> Dataset section

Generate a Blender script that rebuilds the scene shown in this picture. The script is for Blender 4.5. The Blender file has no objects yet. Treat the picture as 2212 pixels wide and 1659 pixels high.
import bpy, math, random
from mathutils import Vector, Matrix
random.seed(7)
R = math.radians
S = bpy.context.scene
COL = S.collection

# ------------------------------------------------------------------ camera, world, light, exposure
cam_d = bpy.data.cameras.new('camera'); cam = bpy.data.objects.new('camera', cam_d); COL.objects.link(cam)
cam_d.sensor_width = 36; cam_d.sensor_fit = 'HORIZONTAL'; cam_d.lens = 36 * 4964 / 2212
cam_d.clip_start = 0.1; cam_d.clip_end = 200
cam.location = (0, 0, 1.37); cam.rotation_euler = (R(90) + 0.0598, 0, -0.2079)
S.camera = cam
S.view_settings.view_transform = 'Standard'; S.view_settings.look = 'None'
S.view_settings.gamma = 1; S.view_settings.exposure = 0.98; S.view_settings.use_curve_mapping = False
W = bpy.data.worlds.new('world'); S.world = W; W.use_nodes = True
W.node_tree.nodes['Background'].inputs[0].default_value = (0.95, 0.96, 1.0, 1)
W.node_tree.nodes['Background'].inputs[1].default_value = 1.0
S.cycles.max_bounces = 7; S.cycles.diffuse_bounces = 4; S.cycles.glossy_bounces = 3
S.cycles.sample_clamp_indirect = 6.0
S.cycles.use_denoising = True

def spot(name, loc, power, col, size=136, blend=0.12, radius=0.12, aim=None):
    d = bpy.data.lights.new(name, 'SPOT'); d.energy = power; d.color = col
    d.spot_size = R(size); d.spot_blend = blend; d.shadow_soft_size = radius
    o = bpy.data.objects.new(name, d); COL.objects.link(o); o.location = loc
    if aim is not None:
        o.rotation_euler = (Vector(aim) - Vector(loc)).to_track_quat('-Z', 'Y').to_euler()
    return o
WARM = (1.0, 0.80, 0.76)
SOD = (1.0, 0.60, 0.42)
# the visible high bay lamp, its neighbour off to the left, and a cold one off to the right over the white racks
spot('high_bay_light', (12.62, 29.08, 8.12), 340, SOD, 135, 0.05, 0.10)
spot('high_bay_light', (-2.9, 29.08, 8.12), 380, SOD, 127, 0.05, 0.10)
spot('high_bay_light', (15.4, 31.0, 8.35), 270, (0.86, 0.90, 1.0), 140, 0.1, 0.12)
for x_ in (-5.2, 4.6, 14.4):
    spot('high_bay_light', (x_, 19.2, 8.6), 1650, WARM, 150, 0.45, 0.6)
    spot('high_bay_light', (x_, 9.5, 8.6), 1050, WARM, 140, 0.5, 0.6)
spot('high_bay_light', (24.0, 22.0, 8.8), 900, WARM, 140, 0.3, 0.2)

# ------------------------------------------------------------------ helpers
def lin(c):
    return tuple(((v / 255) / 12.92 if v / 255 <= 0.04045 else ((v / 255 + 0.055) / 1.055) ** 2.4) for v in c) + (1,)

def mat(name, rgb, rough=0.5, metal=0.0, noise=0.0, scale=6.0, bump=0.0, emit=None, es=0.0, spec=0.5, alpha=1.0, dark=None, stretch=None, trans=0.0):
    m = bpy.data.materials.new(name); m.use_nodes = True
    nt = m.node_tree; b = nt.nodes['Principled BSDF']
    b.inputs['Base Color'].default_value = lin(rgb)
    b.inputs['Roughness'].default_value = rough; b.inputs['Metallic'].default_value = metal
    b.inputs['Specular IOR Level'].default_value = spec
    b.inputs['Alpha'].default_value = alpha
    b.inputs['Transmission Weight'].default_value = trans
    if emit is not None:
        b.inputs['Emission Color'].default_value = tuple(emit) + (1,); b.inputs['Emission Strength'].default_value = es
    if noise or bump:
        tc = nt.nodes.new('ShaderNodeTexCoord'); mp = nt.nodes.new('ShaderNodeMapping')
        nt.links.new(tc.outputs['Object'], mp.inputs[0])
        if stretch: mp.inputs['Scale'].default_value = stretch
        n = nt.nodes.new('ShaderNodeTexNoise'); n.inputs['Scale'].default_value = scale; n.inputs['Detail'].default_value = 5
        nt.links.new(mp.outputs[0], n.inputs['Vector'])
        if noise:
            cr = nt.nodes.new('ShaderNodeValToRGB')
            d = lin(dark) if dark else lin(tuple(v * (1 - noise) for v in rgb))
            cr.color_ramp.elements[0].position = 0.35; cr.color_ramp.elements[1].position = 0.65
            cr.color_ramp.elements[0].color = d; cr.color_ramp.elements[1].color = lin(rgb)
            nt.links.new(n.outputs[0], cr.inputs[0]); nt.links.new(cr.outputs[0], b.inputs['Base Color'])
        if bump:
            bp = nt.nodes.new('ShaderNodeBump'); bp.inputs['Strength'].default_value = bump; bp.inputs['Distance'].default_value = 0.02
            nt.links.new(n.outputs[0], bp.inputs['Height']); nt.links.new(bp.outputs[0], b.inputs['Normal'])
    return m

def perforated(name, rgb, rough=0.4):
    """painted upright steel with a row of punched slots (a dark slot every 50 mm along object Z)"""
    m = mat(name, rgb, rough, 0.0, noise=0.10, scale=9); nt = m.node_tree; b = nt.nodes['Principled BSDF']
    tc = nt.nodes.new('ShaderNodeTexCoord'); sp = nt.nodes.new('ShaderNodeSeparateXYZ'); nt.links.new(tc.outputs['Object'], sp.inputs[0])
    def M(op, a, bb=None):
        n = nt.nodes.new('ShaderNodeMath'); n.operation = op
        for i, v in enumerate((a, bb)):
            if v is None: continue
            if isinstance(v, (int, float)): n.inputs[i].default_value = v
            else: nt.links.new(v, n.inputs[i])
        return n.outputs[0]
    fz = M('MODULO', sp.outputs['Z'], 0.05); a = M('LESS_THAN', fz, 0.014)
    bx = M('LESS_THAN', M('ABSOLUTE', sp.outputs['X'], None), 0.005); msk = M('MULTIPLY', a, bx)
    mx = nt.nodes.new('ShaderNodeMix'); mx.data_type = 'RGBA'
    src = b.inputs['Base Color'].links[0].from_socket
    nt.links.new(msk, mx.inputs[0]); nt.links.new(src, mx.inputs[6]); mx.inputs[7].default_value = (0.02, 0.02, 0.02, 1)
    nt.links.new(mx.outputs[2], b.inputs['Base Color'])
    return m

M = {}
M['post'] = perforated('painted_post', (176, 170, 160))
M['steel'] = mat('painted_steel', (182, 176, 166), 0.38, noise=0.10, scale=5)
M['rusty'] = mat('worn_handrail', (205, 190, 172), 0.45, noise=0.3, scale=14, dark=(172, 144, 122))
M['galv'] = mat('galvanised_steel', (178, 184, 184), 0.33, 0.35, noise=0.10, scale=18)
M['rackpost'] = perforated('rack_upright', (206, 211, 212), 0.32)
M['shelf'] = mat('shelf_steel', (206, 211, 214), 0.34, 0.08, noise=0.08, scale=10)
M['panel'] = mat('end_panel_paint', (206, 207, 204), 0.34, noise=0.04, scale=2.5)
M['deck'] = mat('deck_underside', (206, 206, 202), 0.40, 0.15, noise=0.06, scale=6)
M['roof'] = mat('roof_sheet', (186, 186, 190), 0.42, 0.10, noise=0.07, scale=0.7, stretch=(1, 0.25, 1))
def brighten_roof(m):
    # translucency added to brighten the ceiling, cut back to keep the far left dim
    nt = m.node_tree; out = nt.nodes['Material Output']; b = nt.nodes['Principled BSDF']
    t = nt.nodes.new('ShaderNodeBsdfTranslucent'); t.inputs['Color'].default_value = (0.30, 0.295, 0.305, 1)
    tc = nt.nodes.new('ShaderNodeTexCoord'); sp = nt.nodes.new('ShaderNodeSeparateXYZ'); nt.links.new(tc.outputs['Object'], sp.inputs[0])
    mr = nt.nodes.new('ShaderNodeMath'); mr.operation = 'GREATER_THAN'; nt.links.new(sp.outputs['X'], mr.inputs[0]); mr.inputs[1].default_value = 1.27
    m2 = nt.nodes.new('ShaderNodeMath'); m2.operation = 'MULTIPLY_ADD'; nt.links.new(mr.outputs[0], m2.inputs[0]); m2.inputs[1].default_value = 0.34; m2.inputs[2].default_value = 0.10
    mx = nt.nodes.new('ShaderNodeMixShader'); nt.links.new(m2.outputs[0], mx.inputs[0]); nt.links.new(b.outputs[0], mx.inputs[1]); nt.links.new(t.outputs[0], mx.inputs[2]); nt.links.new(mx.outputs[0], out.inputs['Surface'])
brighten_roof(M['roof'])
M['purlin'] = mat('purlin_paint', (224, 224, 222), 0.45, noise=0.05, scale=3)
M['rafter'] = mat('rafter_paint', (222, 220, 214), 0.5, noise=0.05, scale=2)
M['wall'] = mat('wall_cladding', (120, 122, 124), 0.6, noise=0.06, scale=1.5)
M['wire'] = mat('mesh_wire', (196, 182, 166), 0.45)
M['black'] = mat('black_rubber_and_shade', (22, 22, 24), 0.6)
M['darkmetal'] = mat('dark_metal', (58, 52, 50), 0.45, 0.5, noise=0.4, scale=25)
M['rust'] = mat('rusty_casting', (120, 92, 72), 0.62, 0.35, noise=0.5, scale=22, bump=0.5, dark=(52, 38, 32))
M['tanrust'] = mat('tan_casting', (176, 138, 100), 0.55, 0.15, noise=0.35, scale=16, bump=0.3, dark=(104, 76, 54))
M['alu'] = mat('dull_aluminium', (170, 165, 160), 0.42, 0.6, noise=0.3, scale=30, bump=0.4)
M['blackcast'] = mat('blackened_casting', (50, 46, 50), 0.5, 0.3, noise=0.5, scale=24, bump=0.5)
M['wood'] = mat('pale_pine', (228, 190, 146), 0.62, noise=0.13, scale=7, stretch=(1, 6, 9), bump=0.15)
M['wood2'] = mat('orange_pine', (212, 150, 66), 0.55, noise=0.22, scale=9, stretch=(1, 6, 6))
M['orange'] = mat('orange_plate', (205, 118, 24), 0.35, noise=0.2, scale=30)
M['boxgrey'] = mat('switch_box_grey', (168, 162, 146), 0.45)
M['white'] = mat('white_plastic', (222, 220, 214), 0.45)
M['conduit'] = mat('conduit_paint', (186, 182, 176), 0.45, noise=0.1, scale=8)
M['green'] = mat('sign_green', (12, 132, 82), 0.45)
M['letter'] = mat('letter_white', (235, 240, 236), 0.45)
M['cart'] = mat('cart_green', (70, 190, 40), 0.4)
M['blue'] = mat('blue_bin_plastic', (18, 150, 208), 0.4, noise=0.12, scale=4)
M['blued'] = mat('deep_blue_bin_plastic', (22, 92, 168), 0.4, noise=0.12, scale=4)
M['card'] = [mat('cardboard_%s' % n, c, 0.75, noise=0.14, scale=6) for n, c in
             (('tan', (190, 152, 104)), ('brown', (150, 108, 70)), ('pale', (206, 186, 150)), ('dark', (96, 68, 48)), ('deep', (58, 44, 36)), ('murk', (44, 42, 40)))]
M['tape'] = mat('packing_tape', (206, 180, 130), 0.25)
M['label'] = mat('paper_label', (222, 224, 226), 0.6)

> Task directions
Return verbatim the lines that run from the line containing "208), 0.4, noise=0.12, scale=4)" through the line containing "M['card'] = [mat('cardboard_%s'", inclusive.

> Full solution
M['blue'] = mat('blue_bin_plastic', (18, 150, 208), 0.4, noise=0.12, scale=4)
M['blued'] = mat('deep_blue_bin_plastic', (22, 92, 168), 0.4, noise=0.12, scale=4)
M['card'] = [mat('cardboard_%s' % n, c, 0.75, noise=0.14, scale=6) for n, c in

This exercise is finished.